Rafael Nadal rallies from first-set sweep to win grueling, thrilling U.S. Open quarterfinal over Dominic Thiem

Rafael Nadal, looking gassed in a first-set sweep, won a grueling, 5-set U.S. Open quarterfinal match over No. 9 seed Dominic Thiem. (Getty).

Tuesday’s first set between No. 1 Rafael Nadal and No. 9 Dominic Thiem was a stunner.

Nadal, the No. 1 seed and defending U.S. Open champion was completely gassed in a dominant 6-0 first-set sweep for Thiem. He looked done from the start, losing 16 of the first 21 points in a set that took only 24 minutes for Thiem to claim.

The he hit the on button. Nadal held serve to win his first game of the match to start the second set and dug deep in a grueling back-and-forth classic to advance to the semifinals, 0-6, 6-4, 7-5, 6-7, 7-6.

Nadal needs 4:49 to survive his longest ever U.S. Open match

It was a 4:49 marathon that wasn’t decided until Nadal secured a 7-5 tiebreak in the fifth set that left both players exhausted, but only one satisfied.

“A great battle,” Nadal told ESPN. “The conditions were tough, humid. For me it was a very tough start. I tried to stay in the match some way in the second set. And I did.”

It was the fourth win for Nadal in four Grand Slam matches against Thiem, the most recent coming in May’s French Open Final. Nadal moves to 8-3 all time against the Austrian to set up a semifinal match against No. 3 seed Juan Martín del Potro on Friday.

Nadal finds his game in second set

Each player held serve in the second set until Nadal earned his first break in the eighth game to take a 5-3 lead. By this time, both players were drenched in sweat playing on a muggy 85-degree New York night.

Thiem returned the favor, breaking Nadal again to cut the set to 5-4. But Nadal again broke Thiem to secure the set, letting out a roar in the process.

The Nadal who was gassed and wearing a cooling vest during breaks in the first set was no more. He was ready for battle.

Dominic Thiem, of Austria, reacts after losing a point to Rafael Nadal, of Spain, during the quarterfinals of the U.S. Open tennis tournament, Tuesday, Sept. 4, 2018, in New York. (AP Photo/Jason DeCrow)

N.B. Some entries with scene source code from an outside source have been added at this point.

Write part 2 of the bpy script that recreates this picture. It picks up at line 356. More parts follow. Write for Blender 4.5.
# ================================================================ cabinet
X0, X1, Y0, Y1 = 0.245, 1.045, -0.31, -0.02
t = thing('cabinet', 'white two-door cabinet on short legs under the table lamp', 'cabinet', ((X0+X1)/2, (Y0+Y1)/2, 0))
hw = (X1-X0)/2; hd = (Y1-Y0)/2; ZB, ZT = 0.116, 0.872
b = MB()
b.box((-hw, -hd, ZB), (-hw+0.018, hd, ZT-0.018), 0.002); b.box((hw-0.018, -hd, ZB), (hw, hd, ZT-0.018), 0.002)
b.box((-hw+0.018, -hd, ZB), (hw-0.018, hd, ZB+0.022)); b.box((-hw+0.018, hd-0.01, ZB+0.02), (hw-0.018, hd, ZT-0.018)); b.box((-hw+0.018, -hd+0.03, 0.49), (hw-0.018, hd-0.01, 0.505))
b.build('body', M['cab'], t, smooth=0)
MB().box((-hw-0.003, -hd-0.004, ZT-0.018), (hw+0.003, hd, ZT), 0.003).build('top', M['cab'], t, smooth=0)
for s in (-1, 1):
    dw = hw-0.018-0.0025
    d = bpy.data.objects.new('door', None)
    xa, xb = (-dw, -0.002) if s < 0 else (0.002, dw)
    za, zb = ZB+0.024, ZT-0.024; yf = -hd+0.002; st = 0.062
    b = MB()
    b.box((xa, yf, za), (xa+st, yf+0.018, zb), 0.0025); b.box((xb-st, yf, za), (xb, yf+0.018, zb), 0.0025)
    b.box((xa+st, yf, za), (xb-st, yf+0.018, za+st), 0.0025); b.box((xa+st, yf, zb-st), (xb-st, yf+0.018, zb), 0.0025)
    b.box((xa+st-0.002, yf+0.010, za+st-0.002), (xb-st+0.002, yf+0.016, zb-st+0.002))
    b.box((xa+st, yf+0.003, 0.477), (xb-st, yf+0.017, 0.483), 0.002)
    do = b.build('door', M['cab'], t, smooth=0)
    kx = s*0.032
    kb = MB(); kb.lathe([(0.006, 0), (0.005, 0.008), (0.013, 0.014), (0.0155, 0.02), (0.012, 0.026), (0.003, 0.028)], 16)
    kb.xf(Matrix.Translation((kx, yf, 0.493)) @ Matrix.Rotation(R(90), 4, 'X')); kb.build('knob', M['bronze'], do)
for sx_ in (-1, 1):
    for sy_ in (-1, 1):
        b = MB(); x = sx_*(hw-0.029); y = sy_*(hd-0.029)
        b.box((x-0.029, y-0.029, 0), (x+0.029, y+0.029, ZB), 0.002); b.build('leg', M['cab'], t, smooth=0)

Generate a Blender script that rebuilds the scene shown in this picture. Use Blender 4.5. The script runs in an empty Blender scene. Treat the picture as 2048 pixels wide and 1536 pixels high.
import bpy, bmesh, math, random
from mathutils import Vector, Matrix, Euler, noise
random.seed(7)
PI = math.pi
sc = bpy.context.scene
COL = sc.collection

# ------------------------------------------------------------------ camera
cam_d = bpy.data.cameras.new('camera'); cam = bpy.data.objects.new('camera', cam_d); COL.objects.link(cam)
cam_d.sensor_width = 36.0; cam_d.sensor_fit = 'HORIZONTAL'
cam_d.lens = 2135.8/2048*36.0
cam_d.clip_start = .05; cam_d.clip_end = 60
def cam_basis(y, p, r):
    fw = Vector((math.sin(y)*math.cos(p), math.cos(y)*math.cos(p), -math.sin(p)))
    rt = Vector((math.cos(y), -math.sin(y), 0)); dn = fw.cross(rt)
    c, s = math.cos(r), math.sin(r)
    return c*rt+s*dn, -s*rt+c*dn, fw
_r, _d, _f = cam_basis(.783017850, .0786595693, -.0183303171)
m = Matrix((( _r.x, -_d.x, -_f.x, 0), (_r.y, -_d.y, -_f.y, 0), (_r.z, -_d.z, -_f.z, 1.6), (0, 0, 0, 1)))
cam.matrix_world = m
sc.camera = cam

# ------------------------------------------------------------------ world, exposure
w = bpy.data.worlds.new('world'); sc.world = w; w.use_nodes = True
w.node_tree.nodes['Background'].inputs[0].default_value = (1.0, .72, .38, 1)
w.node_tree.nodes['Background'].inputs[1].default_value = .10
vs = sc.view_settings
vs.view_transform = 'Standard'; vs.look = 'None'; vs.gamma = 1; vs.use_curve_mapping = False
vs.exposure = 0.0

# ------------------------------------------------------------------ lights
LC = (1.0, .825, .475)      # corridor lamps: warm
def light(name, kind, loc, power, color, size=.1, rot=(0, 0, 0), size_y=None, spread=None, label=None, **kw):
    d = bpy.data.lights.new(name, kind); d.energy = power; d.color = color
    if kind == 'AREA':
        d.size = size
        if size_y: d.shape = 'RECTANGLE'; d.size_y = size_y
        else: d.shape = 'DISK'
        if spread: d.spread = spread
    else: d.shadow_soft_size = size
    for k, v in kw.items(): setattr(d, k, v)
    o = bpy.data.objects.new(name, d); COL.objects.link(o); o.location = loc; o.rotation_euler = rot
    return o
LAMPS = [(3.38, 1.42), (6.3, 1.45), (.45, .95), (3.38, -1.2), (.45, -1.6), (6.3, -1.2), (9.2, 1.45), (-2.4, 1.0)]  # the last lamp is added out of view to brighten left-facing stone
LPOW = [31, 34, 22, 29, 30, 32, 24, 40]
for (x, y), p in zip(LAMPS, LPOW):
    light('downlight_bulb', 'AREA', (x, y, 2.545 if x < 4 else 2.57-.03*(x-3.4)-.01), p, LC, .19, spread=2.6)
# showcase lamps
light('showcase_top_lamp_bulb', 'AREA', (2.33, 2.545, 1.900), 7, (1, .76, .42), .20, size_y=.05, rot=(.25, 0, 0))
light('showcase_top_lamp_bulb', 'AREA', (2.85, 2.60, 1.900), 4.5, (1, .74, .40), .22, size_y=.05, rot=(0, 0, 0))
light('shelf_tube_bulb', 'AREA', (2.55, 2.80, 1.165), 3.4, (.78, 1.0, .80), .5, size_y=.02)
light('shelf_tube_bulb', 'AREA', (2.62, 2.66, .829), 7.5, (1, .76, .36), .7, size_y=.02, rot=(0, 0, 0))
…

The third set was another grind. This time, Thiem broke first in the seventh game to take a 4-3 lead. Thiem had the serve holding a 5-4 lead with a chance to take a 2-1 lead in the match. But Nadal was ready for the moment, breaking Thiem to tie the set at 5-5. Nadal then held serve to take a 6-5 lead and closed out the set on Thiem’s serve on his third set point.

Thiem battles back

In the fourth set, Thiem once again took control early, breaking Nadal to take a 2-1 lead. But Nadal again was game, breaking Thiem in the eighth game to tie the set, 4-4 on a challenged Thiem backhand that was just excruciatingly long.

Thiem pushed Nadal to break point in the ninth game. But Nadal, after letting the 25-second serve clock expire, rallied to win the point and hold for a 5-4 lead.

Critical mistake costs Nadal in fourth

Leading 6-5 with a chance to take match point, Nadal mishit what looked like an easy volley into the net. He was visibly upset as Thiem won the game to force a tiebreak.

Nadal was clearly rattled and lost the first three points of the tiebreak that Thiem won 7-4 to force a fourth set.

At this point, Thiem had to ask for a new pair of shoes and socks because his were waterlogged from sweating so much.

Both players still strong after four hours

When they came back for the final set, both players were still in top form. Thiem, energized after extending the match, held serve to start the set, while Nadal had brushed off the signs of discouragement from the end of the fourth.

Neither player blinked with each refusing to be broken. Both maintained serves in the 120s and showed little sign of fatigue playing through long rallies more than four hours into the match.

Thiem almost cracked serving at 5-5. Nadal looked poised to serve for the match holding a 40-0 lead in the game that included a double fault. But Thiem closed out the game after giving up the first three points, putting Nadal under the gun, serving to survive to a tiebreak.

Survive he did, forcing the match to a tiebreak. Because somebody had to win.

Nadal wins by slimmest of margins

The two traded points through the tiebreak with neither extending his lead beyond one until Nadal finally created the two-point margin necessary to win at 7-5 off of Thiem’s serve.

It was a brutal loss for Thiem and one Nadal will be hard-pressed to forget, a moment the two recognized when they shared an embrace after the match.

“I’m very, very sorry for Dominic, Nadal said. “He’s a close friend on tour. He’s a great guy, a great player. … He’s a fighter. He has a great attitude. … Tough person, sorry for him, but I’m sure he will have his chances in the future without a doubt.”